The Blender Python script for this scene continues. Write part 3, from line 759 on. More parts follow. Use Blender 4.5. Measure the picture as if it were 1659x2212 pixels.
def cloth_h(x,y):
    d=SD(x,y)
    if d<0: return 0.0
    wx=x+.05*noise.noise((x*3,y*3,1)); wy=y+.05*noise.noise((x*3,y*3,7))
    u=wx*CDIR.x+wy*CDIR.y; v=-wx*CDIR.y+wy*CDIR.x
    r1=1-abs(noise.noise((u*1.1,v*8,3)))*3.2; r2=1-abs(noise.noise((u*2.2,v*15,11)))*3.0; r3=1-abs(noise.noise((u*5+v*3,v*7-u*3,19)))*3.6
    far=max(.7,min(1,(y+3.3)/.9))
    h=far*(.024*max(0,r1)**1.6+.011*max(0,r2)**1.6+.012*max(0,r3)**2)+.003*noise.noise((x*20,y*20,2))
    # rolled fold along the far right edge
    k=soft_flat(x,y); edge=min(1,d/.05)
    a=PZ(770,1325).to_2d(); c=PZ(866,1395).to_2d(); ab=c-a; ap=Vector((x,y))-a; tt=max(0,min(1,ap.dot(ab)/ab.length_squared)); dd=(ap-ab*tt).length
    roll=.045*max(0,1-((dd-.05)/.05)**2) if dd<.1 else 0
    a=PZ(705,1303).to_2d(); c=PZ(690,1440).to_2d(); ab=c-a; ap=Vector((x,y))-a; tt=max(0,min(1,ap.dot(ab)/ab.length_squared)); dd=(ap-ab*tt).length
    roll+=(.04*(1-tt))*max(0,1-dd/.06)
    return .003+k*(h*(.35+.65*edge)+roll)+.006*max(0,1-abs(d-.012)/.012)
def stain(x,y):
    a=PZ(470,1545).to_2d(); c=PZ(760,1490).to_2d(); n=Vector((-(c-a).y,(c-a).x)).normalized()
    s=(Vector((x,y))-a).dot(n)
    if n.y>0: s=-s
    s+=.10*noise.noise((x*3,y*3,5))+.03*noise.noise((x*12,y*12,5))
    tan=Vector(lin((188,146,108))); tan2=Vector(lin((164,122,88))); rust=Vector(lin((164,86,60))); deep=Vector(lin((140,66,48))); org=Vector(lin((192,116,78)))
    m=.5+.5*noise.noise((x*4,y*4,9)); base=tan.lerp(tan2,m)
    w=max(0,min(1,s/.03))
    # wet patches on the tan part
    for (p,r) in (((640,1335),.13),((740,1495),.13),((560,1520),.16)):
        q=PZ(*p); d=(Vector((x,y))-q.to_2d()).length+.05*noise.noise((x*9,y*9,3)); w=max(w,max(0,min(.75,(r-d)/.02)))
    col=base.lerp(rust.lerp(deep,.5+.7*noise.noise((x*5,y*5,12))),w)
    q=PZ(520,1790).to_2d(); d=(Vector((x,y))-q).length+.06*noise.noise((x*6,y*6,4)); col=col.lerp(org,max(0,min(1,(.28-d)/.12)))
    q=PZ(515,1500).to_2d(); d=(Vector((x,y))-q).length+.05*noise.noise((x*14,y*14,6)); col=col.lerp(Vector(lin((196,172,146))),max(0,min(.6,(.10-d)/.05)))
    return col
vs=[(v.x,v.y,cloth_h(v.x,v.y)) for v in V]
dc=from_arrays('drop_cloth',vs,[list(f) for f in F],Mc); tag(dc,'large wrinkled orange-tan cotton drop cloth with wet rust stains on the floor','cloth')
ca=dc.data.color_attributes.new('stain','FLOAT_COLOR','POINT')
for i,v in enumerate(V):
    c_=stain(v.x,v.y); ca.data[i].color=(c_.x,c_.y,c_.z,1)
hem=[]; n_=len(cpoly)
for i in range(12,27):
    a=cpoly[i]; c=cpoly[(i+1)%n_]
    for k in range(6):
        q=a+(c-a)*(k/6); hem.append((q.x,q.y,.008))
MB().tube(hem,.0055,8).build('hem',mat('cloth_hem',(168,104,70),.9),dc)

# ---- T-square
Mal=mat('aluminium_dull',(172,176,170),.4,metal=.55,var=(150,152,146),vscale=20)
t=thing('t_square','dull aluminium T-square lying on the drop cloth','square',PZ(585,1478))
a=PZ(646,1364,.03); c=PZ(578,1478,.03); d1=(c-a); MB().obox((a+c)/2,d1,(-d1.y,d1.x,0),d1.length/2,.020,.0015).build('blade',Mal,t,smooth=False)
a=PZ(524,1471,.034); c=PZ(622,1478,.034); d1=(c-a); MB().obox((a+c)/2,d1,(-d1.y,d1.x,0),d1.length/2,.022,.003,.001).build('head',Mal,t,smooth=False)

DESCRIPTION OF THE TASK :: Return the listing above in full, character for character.

OUTPUT FOR THIS EXERCISE ::
The Blender Python script for this scene continues. Write part 3, from line 759 on. More parts follow. Use Blender 4.5. Measure the picture as if it were 1659x2212 pixels.
def cloth_h(x,y):
    d=SD(x,y)
    if d<0: return 0.0
    wx=x+.05*noise.noise((x*3,y*3,1)); wy=y+.05*noise.noise((x*3,y*3,7))
    u=wx*CDIR.x+wy*CDIR.y; v=-wx*CDIR.y+wy*CDIR.x
    r1=1-abs(noise.noise((u*1.1,v*8,3)))*3.2; r2=1-abs(noise.noise((u*2.2,v*15,11)))*3.0; r3=1-abs(noise.noise((u*5+v*3,v*7-u*3,19)))*3.6
    far=max(.7,min(1,(y+3.3)/.9))
    h=far*(.024*max(0,r1)**1.6+.011*max(0,r2)**1.6+.012*max(0,r3)**2)+.003*noise.noise((x*20,y*20,2))
    # rolled fold along the far right edge
    k=soft_flat(x,y); edge=min(1,d/.05)
    a=PZ(770,1325).to_2d(); c=PZ(866,1395).to_2d(); ab=c-a; ap=Vector((x,y))-a; tt=max(0,min(1,ap.dot(ab)/ab.length_squared)); dd=(ap-ab*tt).length
    roll=.045*max(0,1-((dd-.05)/.05)**2) if dd<.1 else 0
    a=PZ(705,1303).to_2d(); c=PZ(690,1440).to_2d(); ab=c-a; ap=Vector((x,y))-a; tt=max(0,min(1,ap.dot(ab)/ab.length_squared)); dd=(ap-ab*tt).length
    roll+=(.04*(1-tt))*max(0,1-dd/.06)
    return .003+k*(h*(.35+.65*edge)+roll)+.006*max(0,1-abs(d-.012)/.012)
def stain(x,y):
    a=PZ(470,1545).to_2d(); c=PZ(760,1490).to_2d(); n=Vector((-(c-a).y,(c-a).x)).normalized()
    s=(Vector((x,y))-a).dot(n)
    if n.y>0: s=-s
    s+=.10*noise.noise((x*3,y*3,5))+.03*noise.noise((x*12,y*12,5))
    tan=Vector(lin((188,146,108))); tan2=Vector(lin((164,122,88))); rust=Vector(lin((164,86,60))); deep=Vector(lin((140,66,48))); org=Vector(lin((192,116,78)))
    m=.5+.5*noise.noise((x*4,y*4,9)); base=tan.lerp(tan2,m)
    w=max(0,min(1,s/.03))
    # wet patches on the tan part
    for (p,r) in (((640,1335),.13),((740,1495),.13),((560,1520),.16)):
        q=PZ(*p); d=(Vector((x,y))-q.to_2d()).length+.05*noise.noise((x*9,y*9,3)); w=max(w,max(0,min(.75,(r-d)/.02)))
    col=base.lerp(rust.lerp(deep,.5+.7*noise.noise((x*5,y*5,12))),w)
    q=PZ(520,1790).to_2d(); d=(Vector((x,y))-q).length+.06*noise.noise((x*6,y*6,4)); col=col.lerp(org,max(0,min(1,(.28-d)/.12)))
    q=PZ(515,1500).to_2d(); d=(Vector((x,y))-q).length+.05*noise.noise((x*14,y*14,6)); col=col.lerp(Vector(lin((196,172,146))),max(0,min(.6,(.10-d)/.05)))
    return col
vs=[(v.x,v.y,cloth_h(v.x,v.y)) for v in V]
dc=from_arrays('drop_cloth',vs,[list(f) for f in F],Mc); tag(dc,'large wrinkled orange-tan cotton drop cloth with wet rust stains on the floor','cloth')
ca=dc.data.color_attributes.new('stain','FLOAT_COLOR','POINT')
for i,v in enumerate(V):
    c_=stain(v.x,v.y); ca.data[i].color=(c_.x,c_.y,c_.z,1)
hem=[]; n_=len(cpoly)
for i in range(12,27):
    a=cpoly[i]; c=cpoly[(i+1)%n_]
    for k in range(6):
        q=a+(c-a)*(k/6); hem.append((q.x,q.y,.008))
MB().tube(hem,.0055,8).build('hem',mat('cloth_hem',(168,104,70),.9),dc)

# ---- T-square
Mal=mat('aluminium_dull',(172,176,170),.4,metal=.55,var=(150,152,146),vscale=20)
t=thing('t_square','dull aluminium T-square lying on the drop cloth','square',PZ(585,1478))
a=PZ(646,1364,.03); c=PZ(578,1478,.03); d1=(c-a); MB().obox((a+c)/2,d1,(-d1.y,d1.x,0),d1.length/2,.020,.0015).build('blade',Mal,t,smooth=False)
a=PZ(524,1471,.034); c=PZ(622,1478,.034); d1=(c-a); MB().obox((a+c)/2,d1,(-d1.y,d1.x,0),d1.length/2,.022,.003,.001).build('head',Mal,t,smooth=False)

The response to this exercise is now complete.